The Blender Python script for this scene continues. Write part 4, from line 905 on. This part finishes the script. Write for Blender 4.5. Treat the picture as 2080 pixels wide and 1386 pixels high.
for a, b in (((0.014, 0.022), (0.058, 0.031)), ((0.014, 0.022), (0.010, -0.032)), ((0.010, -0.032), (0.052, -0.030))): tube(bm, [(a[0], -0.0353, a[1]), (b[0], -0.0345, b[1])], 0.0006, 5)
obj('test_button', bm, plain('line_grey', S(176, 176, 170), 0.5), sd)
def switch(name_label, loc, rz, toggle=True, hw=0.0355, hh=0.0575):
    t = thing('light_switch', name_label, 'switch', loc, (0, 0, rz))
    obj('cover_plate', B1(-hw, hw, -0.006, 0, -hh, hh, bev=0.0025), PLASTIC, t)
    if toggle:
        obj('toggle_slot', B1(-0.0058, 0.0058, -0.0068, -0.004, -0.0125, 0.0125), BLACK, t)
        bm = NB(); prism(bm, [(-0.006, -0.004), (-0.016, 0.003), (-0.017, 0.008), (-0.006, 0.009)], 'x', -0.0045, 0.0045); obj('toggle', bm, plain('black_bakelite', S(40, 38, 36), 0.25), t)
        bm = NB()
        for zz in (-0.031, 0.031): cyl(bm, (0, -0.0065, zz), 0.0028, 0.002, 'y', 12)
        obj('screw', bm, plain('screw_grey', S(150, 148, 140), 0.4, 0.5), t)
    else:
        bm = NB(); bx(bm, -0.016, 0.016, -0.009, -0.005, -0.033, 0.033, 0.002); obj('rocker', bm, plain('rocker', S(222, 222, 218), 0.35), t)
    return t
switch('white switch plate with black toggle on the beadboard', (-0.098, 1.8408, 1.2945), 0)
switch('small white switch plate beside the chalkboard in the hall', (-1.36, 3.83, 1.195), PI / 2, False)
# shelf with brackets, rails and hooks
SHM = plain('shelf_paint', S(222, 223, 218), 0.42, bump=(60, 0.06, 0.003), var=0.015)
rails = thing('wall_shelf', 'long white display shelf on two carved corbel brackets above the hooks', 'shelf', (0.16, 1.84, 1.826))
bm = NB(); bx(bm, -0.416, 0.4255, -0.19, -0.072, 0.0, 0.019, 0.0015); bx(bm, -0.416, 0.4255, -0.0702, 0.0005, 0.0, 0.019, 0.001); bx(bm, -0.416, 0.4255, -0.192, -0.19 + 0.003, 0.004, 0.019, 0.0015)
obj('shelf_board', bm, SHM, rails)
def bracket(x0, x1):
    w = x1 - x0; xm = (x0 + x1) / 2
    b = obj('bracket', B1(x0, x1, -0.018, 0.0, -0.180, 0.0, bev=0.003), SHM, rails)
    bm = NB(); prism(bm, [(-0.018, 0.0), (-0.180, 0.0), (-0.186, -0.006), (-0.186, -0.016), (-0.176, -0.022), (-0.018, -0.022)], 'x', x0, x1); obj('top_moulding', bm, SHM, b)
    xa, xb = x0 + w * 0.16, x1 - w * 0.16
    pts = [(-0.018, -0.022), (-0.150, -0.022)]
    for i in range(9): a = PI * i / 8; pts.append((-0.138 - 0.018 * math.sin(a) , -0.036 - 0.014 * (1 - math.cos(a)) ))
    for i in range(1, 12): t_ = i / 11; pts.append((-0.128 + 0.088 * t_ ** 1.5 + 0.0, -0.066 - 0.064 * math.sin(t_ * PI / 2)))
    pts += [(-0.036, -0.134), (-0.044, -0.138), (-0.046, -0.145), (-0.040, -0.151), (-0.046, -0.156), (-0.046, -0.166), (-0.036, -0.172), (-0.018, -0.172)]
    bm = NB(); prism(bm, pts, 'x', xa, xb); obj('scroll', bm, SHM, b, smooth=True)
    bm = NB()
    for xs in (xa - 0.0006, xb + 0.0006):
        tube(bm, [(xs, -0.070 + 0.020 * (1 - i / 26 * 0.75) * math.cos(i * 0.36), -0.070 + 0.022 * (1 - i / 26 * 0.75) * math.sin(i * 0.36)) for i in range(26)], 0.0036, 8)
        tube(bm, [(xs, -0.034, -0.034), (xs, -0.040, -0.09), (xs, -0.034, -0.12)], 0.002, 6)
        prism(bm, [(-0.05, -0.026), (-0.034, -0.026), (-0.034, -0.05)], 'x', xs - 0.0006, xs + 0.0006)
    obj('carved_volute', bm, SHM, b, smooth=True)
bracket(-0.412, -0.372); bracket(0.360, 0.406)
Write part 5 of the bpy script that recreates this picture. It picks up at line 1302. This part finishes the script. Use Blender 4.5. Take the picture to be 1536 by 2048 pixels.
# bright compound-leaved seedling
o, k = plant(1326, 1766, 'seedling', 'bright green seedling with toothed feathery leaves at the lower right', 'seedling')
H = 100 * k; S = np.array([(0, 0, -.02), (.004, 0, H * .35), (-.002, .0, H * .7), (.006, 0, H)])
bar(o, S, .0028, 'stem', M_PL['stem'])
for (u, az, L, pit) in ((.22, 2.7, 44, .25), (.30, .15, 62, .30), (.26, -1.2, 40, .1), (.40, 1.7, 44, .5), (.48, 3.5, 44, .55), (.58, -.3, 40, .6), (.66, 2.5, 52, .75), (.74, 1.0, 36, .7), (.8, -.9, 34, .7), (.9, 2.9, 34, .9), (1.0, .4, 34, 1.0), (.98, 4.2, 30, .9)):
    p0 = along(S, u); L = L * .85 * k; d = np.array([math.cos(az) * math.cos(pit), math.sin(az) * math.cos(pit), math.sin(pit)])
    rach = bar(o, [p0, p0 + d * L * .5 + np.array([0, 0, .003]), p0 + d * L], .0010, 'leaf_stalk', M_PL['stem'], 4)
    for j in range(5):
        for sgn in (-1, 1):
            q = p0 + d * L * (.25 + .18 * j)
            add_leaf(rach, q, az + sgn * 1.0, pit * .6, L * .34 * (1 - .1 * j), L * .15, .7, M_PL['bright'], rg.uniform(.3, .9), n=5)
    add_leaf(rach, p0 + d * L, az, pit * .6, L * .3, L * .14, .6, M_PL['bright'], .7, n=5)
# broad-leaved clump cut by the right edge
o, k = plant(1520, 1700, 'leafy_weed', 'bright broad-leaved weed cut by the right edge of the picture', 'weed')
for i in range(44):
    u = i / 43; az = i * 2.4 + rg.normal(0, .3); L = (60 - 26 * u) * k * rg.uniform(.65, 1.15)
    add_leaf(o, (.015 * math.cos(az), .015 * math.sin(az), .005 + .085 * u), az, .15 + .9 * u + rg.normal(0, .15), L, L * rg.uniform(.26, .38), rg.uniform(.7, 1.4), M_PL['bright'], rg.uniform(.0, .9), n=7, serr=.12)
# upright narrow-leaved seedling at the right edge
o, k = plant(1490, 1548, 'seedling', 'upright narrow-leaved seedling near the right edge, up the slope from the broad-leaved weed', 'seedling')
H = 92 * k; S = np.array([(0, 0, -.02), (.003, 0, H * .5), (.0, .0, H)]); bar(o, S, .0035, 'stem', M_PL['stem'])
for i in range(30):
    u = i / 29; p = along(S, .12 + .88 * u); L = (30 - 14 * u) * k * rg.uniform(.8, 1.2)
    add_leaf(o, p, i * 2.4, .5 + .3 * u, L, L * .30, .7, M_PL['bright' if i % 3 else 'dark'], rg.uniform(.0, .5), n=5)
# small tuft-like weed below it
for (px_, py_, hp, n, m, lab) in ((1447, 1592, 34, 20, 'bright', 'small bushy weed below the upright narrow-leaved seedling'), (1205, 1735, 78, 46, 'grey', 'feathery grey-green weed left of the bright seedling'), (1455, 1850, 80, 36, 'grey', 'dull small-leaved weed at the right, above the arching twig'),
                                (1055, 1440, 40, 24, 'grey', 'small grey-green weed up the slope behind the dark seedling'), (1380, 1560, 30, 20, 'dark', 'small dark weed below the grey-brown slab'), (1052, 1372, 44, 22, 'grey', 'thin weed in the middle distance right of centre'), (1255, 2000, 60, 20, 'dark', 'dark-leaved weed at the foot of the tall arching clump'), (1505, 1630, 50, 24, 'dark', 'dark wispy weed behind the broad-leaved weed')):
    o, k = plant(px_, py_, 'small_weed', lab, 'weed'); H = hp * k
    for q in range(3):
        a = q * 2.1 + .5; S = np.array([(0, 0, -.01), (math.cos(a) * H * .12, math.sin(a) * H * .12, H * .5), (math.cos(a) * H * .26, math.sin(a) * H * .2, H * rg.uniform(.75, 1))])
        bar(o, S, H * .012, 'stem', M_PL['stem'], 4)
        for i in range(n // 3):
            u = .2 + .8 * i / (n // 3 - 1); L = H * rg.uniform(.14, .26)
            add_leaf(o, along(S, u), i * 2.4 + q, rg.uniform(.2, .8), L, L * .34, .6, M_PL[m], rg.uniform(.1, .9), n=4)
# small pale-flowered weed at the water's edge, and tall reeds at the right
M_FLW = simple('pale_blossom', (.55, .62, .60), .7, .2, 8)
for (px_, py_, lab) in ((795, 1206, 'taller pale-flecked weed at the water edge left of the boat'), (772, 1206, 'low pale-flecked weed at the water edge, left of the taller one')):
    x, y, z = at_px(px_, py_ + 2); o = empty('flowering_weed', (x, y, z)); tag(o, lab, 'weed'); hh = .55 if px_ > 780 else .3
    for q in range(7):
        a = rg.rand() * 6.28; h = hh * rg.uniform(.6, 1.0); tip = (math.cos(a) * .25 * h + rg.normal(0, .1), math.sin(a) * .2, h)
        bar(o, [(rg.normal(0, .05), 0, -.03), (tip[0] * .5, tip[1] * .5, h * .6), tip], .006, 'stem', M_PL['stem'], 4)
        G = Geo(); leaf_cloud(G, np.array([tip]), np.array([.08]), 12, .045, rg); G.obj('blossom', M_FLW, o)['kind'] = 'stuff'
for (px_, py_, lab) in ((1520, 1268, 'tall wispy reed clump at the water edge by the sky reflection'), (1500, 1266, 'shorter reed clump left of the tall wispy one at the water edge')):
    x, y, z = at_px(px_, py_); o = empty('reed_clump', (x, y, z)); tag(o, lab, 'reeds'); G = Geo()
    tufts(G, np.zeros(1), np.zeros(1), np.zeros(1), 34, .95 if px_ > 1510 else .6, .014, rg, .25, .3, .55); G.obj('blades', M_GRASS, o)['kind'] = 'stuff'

Set exercise
Identify every line holding the word "finishes" and copy it out.

Task answer
The Blender Python script for this scene continues. Write part 4, from line 905 on. This part finishes the script. Write for Blender 4.5. Treat the picture as 2080 pixels wide and 1386 pixels high.
Write part 5 of the bpy script that recreates this picture. It picks up at line 1302. This part finishes the script. Use Blender 4.5. Take the picture to be 1536 by 2048 pixels.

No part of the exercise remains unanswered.